Conforme Lino, há amadores escavando, realizando um trabalho que deveria ser feito por profissionais. Não há quase recursos do governo paraguaio para isso. Segundo ele, a pesquisa terá um viés importante também para a economia local, devido à contratação de pessoal, assim como os gastos com estadia e alimentação das equipes. O professor ressalta que a proposta é que as crianças e jovens das escolas da comunidade também acompanhem os trabalhos, visto que a proposta do CNPQ é que a divulgação científica vá para além do meio acadêmico.
A ideia é montar um laboratório e um museu na comunidade de Humaitá, para que as pessoas possam conferir o que está sendo coletado e tenham contato com os objetos. Segundo Lino, há, inclusive, uma discussão a respeito do repatriamento patrimonial de coisas que saíram do Paraguai e vieram para o Brasil e nunca foram devolvidas. “Há um grande objetivo de pensar que o Brasil tem um compromisso com o Paraguai em relação à guerra, em, pelo menos, gerar conhecimento, projetos de educação e de valorização patrimonial”, comenta.
As descobertas podem ter duas vias, conforme o professor: confirmar informações que já estão documentadas (e que possuem problemas e podem conter inverdades) e fazem parte da história; ou gerar novos dados. “A maior importância da arqueologia é esta: a partir de fontes diferentes, corroborar ou mostrar contradições no que já foi produzido com relação à guerra”, destaca.
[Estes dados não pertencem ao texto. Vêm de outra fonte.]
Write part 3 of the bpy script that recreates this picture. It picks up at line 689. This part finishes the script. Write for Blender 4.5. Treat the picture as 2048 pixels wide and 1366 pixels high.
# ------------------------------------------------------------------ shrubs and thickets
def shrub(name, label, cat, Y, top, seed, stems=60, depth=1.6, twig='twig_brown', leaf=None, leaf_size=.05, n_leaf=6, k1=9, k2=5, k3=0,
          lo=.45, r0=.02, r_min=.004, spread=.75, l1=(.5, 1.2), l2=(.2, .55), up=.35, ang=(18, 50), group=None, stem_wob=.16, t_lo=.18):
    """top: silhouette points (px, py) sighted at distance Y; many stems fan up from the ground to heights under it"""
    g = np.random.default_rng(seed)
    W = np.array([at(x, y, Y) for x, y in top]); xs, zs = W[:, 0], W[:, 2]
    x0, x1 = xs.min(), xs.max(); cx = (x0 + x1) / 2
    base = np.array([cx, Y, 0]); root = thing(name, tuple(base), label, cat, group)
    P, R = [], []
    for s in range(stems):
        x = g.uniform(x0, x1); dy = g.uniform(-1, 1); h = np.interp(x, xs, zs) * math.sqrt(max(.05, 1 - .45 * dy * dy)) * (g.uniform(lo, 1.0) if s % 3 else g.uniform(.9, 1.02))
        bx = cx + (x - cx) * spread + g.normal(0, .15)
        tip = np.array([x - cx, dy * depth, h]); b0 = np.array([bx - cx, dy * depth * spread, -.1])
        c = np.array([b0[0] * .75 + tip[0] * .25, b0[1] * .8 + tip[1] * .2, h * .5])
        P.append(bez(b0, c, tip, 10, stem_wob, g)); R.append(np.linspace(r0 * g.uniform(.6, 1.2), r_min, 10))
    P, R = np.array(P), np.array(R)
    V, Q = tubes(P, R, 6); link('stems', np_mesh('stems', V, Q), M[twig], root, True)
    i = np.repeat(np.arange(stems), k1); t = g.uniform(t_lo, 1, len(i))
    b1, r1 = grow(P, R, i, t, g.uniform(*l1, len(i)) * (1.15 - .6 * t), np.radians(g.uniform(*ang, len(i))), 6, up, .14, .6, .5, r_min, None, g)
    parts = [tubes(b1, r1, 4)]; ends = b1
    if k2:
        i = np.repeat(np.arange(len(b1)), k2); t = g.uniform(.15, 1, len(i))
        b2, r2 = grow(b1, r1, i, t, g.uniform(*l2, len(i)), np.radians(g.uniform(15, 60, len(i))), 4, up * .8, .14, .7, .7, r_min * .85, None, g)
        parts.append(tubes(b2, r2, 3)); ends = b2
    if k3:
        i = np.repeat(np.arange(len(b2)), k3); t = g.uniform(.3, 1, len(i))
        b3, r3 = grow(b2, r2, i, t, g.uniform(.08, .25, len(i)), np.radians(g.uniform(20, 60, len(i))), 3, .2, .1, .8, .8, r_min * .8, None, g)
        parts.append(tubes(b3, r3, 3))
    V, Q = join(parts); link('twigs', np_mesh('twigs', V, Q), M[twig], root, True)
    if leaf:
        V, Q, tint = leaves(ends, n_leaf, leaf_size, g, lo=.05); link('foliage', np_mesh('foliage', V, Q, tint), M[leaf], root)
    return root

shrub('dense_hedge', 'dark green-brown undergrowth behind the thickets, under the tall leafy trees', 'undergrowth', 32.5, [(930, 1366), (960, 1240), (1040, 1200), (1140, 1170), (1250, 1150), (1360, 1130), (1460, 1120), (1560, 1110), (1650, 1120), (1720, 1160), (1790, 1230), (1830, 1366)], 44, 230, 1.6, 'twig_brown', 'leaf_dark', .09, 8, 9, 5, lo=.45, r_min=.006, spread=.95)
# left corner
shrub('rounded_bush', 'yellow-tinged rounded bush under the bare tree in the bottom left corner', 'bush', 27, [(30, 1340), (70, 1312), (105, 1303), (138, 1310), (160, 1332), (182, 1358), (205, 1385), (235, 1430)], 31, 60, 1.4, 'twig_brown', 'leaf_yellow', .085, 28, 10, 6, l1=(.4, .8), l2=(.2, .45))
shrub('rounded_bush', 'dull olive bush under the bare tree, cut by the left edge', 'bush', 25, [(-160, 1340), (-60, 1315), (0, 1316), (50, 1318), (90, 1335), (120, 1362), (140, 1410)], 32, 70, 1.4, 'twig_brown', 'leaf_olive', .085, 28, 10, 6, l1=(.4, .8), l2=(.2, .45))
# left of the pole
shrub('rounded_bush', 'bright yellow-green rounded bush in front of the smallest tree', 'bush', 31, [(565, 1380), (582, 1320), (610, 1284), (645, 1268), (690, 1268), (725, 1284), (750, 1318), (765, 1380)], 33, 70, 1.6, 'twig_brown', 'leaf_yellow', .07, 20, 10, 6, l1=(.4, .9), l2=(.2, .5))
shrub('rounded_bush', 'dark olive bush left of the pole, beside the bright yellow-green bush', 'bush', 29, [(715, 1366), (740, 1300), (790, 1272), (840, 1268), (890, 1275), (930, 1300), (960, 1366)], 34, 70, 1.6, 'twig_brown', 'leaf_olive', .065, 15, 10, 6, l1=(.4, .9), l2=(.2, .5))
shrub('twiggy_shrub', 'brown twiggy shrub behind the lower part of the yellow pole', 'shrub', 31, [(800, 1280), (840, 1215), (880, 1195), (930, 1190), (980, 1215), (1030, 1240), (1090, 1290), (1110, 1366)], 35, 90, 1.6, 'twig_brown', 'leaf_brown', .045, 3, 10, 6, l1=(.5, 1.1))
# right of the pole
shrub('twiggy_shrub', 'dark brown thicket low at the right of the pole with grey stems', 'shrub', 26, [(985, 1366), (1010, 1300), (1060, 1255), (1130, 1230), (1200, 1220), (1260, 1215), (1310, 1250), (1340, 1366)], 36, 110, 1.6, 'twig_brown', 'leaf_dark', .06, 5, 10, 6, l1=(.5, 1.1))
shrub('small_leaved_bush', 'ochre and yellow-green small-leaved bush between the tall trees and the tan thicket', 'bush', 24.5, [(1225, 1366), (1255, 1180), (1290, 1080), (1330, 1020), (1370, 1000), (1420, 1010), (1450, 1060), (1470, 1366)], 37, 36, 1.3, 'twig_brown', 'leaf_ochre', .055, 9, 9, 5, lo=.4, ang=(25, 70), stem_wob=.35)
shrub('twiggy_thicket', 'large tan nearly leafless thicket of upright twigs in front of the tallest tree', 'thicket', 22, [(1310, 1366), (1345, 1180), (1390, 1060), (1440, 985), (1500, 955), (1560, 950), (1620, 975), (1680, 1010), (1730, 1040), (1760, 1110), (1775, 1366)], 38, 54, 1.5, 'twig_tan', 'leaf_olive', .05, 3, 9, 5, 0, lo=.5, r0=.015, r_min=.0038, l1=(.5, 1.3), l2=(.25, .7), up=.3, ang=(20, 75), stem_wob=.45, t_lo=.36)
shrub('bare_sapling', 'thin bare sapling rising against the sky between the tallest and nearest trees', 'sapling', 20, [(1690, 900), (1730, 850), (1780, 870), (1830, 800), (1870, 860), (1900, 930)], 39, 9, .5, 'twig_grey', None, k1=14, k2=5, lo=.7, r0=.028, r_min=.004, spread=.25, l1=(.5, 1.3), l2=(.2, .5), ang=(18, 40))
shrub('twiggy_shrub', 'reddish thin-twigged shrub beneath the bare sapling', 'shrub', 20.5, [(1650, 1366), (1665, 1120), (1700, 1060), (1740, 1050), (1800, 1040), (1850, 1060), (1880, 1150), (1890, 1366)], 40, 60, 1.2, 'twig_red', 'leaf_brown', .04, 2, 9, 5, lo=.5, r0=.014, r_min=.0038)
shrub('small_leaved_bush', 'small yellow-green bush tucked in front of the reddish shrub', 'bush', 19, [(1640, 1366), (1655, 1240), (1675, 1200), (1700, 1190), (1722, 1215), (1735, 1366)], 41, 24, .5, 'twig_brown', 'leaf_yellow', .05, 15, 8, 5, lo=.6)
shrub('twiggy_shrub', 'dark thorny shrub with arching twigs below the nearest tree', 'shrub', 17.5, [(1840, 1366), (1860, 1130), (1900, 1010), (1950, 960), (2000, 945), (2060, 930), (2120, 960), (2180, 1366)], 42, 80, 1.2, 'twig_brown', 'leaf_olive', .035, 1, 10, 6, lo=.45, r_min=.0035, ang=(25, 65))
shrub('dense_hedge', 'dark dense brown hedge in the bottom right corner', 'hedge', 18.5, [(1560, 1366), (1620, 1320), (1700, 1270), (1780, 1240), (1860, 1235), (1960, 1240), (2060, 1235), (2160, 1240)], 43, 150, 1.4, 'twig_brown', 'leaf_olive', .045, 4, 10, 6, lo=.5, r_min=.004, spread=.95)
Nesse sentido, ele reforça que o mais interessante da arqueologia é justamente a descoberta. “Não sabemos o que veremos lá. É surpreendente, são muito novos elementos que podemos trazer com a arqueologia. Além disso, a gente pode ‘tocar’ o passado. Resgatando os materiais, eles serão levados a um museu, uma exposição, para que as pessoas vejam, tenham contato. Isso aproxima muito mais a pessoa do passado do que um documento. É outra relação com o passado”, aponta.
Início dos trabalhos
Os estudantes que participam da pesquisa foram treinados antes da ida ao Paraguai. Foi criado um modelo de sítio arqueológico para que fosse possível ensinar a eles como realizar as escavações, para que chegassem no local já sabendo como proceder. Os arqueólogos paraguaios que trabalharão com o grupo também levarão estudantes para auxiliar, assim como as próprias pessoas da comunidade, que serão treinadas e guiadas pela equipe.
Conforme Lino, é muito pequeno o número de arqueólogos no Paraguai e, por isso, é grande a vontade que os jovens locais se engajem, pois trabalhando com isso podem despertar o desejo de seguir os estudos. “Penso que em médio/longo prazo, isso vai fomentar a formação de pesquisadores no Paraguai. Tomara que aconteça! Quero muito que eles possam fazer esse trabalho por eles. Mas por 10 a 15 anos, certamente estaremos por lá, realizando as pesquisas”, comenta.
No mês de junho a equipe foi para o Paraguai para realizar avaliação arqueológica e, assim, definir os primeiros locais a serem escavados. A ideia é intensificar as escavações neste segundo semestre e no próximo ano trabalhar no laboratório com o material encontrado.
Laís Amanda Balzan, do curso de História do Campus Chapecó, começou como voluntária e se tornou bolsista do CNPq no projeto do professor Lino. Ela considera essa uma “oportunidade sensacional” de aprofundamento em um tema que é tratado de forma superficial no ensino básico, especialmente por poder ver de perto, com os próprios olhos, as consequências da guerra e que estão até hoje vivas no cotidiano do povo paraguaio.
Ela pontua também que a descoberta é estimulante, pois a pesquisa não trará apenas a confirmação dos fatos da guerra, mas especialmente questões nunca exploradas. “Eu vejo como uma oportunidade de crescimento para mim muito grande na formação acadêmica. A gente faz licenciatura, mas é sempre bom lembrar que a História não é só entre as paredes da sala de aula. A gente produz ciência, produz pesquisa e essa parte também é muito importante”, ressalta.
“Às vezes, quando você entra na universidade, parece muito distante. Parece que só os grandes historiadores fazem pesquisa, que você vai demorar muito pra chegar lá. E não é, né? Você tem que agarrar as oportunidades que a universidade oferece. E essa oportunidade do projeto Paraguai a gente quer escrever, produzir muito em cima ainda, e vai ser uma experiência muito rica, porque ela é pouco explorada”, destaca Laís.